In 1977 and 1978 Paul Austin had a series of private meetings with Fidel Castro in Cuba. The meetings were ostensibly for Coca-Cola business – Coca-Cola had a $27.5 million claim against Cuba for confiscating its properties in 1961. [15]
Because of Austin's close relationship with President Carter these meetings were also a way to create a dialogue about American-Cuban relations.
In his White House diary President Jimmy Carter wrote:
I wanted Paul, as a private citizen, to investigate with Castro the prospects of moving more actively towards reconciliation between the U.S. and Cuba. [16]
The Austin-Castro-Carter relationship and its link to sugar pricing was the subject of a July 1977 column by William Safire in The New York Times . Playing off of Coca-Cola's slogan, Safire wrote, "The Carter-Coke-Castro sugar diplomacy is not merely a potential conflict of interest. It's the real thing." [17]
Paul Austin was a champion for the environment and launched a series of environmental initiatives while at Coca-Cola. These included water purification programs and glass bottle recycling machines.

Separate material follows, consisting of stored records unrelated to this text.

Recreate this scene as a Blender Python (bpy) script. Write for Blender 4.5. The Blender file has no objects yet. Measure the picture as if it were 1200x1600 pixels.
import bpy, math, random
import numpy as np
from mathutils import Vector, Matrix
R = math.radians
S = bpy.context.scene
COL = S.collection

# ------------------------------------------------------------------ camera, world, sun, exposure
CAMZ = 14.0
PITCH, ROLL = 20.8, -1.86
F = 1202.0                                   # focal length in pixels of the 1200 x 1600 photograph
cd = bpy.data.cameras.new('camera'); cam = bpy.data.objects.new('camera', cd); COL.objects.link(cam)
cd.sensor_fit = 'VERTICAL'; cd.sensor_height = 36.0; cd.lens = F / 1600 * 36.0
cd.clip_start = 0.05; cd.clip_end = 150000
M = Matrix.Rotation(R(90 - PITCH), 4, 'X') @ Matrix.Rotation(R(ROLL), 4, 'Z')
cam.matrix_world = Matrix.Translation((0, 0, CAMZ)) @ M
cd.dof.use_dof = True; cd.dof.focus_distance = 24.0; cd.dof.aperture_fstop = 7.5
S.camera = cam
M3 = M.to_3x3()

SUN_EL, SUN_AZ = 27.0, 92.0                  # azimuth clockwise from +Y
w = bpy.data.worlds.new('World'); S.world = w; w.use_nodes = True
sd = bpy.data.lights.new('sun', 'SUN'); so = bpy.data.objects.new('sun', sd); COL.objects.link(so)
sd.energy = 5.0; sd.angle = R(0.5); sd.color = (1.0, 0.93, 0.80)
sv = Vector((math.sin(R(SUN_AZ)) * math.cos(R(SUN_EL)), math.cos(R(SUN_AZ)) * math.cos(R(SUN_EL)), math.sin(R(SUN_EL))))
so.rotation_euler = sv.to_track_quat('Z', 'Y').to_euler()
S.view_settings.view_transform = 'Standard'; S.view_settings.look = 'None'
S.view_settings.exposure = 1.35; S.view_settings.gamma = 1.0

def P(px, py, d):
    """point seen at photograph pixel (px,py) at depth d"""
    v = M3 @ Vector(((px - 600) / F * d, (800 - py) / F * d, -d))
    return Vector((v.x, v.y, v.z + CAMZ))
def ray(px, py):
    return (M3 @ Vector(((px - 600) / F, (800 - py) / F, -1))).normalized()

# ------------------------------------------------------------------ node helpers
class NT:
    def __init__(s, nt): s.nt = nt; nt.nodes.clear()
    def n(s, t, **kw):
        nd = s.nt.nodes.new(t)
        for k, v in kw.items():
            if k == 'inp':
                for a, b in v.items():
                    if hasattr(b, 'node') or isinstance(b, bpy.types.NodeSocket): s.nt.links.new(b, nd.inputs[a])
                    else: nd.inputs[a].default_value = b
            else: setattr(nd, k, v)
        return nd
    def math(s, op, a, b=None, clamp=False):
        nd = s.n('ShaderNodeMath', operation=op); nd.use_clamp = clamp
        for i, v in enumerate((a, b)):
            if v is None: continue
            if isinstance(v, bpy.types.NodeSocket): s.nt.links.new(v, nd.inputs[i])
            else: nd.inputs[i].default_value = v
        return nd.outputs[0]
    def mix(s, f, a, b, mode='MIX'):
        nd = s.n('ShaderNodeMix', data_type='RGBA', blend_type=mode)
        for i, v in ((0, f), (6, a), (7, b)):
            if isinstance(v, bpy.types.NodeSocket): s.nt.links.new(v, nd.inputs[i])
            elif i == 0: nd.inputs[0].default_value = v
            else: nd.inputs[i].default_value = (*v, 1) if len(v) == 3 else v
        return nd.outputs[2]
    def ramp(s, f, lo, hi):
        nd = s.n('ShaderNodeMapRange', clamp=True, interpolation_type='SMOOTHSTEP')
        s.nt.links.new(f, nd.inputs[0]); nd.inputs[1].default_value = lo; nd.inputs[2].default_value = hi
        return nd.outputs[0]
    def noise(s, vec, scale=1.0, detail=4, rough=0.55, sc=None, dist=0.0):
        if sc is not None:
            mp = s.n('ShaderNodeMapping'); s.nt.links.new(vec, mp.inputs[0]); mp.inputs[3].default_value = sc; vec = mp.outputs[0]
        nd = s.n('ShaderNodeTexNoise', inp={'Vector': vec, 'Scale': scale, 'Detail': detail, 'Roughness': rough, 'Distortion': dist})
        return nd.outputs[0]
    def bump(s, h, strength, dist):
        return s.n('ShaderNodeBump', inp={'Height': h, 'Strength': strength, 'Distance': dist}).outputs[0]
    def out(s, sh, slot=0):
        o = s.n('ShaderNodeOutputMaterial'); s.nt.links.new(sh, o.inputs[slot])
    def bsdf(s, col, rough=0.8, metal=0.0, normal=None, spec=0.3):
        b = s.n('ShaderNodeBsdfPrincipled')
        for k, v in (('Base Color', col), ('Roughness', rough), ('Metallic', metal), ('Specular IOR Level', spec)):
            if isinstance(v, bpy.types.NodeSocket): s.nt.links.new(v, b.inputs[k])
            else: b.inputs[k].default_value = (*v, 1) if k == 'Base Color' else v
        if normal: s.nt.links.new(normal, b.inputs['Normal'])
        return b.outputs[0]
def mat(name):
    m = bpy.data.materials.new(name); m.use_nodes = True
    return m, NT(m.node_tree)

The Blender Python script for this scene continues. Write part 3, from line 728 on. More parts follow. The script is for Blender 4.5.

Austin's April 1970 speech to the Georgia Bankers Association entitled "Environmental Renewal or Oblivion – Quo Vadis?" [18] was entered into the Senate Congressional Record by United States Senator Edmund Muskie. In it Austin, as head of Coca-Cola, accepted responsibility for the corporation's effects on the environment and pledged to offset them with Coca-Cola-sponsored programs. He spoke passionately about preserving the environment for future generations:
The youth of this country know what the stakes are. They're upset. And they're indignant over our apparent unconcern. Whole student populations are engaging in protests and demonstrations against those who compound their transgressions of pollution with an abysmal ignorance of man's responsibility to his environment. Why? Because it's their world we're wasting. And, to put it mildly, they don't like it a bit! [18]
Paul Austin served on a number of other executive boards including SunTrust, General Electric, Dow Jones & Company, Morgan Guaranty Trust, Continental Oil and Federated Department Stores. Austin was chairman of the board of trustees of the RAND Corporation [19] from 1972 to 1981. He was a member of the Trilateral Commission and the Council on Foreign Relations.
In 1977, Austin received the Golden Plate Award of the American Academy of Achievement. [20]
Austin was an avid golfer and was a chairman of the tournament policy board of the Professional Golfers' Association of America (PGA). He belonged to a number of the world's top golf clubs including Augusta National, Scotland's Royal and Ancient Golf Club of St Andrews and Cypress Point Club in Pebble Beach, California.
From 1958 onward the Austins made their home in the Buckhead community of Atlanta.
Paul and Jeane Austin had two sons, Jock and Sam, and eight grandchildren. Grandson J. Paul Austin III was the longtime chief investment officer at the private investment firm of billionaire S. Daniel Abraham and is chairman of Cornerstone Bank [21] in Atlanta.